South Sudanese Mother Overcomes Gender Discrimination With Deki Loan

Being an entrepreneur is like most jobs, some people are decent at it and some people are truly exceptional.  Agnes Oyella Olok falls into the truly exceptional category.  

Agnes is a South Sudanese refugee currently living in Palabek Kal, Northern Uganda, with her husband and five young children.  Like many women in the area, she sells produce in the market to help support her family.  The difference between Agnes and many of the other women is her business confidence and the scale of her ambitions.  Agnes understands she needs to include all of her costs when deciding what products to buy and sell and she understands the need to separate her business finance from her home finance.  Importantly, she also understands that reinvesting her Deki loan capital, alongside a portion of her profits, will allow her quickly grow her business, and ultimately bring home more money to support her family.

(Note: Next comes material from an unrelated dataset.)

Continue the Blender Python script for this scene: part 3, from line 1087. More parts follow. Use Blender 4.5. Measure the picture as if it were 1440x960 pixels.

Agnes is a market trader.  Many women buy small quantities of produce to sell in the market, but Agnes has discovered that if she uses her £250 Deki loan capital to buy larger than average quantities of fish, tomatoes and other produce, she can then sell mid-sized containers to other market holders, in addition to smaller quantities in the market.  

With this in mind, Agnes purchased a sack of fish, 11 basins of tomatoes and 100 cabbages with her loan.  

She breaks down the sack of fish into 20 smaller quantities which she  sells  to other market traders.

She  buys tomatoes in bulk but offers only small quantities for sale in the market. (Her customers are only able to afford to buy 5 tomatoes at a time.) With the 100 cabbages (5 of which will go off before she can sell them), she sells 15 as whole cabbages, but chops up the other 80 to sell in small bags to clients.  Each cabbage makes 7 bags, which means she has 560 bags of cabbage to sell.  The profit Agnes earns from each product varies, but she averages around 150% margin.  In other words, she earn £1.50 for every £1 she invests.  Agnes will sell all of her stock within two months, meaning over the course of her one year loan, Agnes can go through six different buying and selling cycles in her business.  

Each cycle, Agnes has to pay her business costs (such as new product, travel costs and of course her loan repayments).  Additionally, she takes around £85 per week / month / every two months? out of the business to help feed, house and educate her family.  At the end of each two month cycle, Agnes still has part of her loan capital to reinvest, but now she also has her own capital to invest in the business.  The means that each month, the amount she has to invest increases.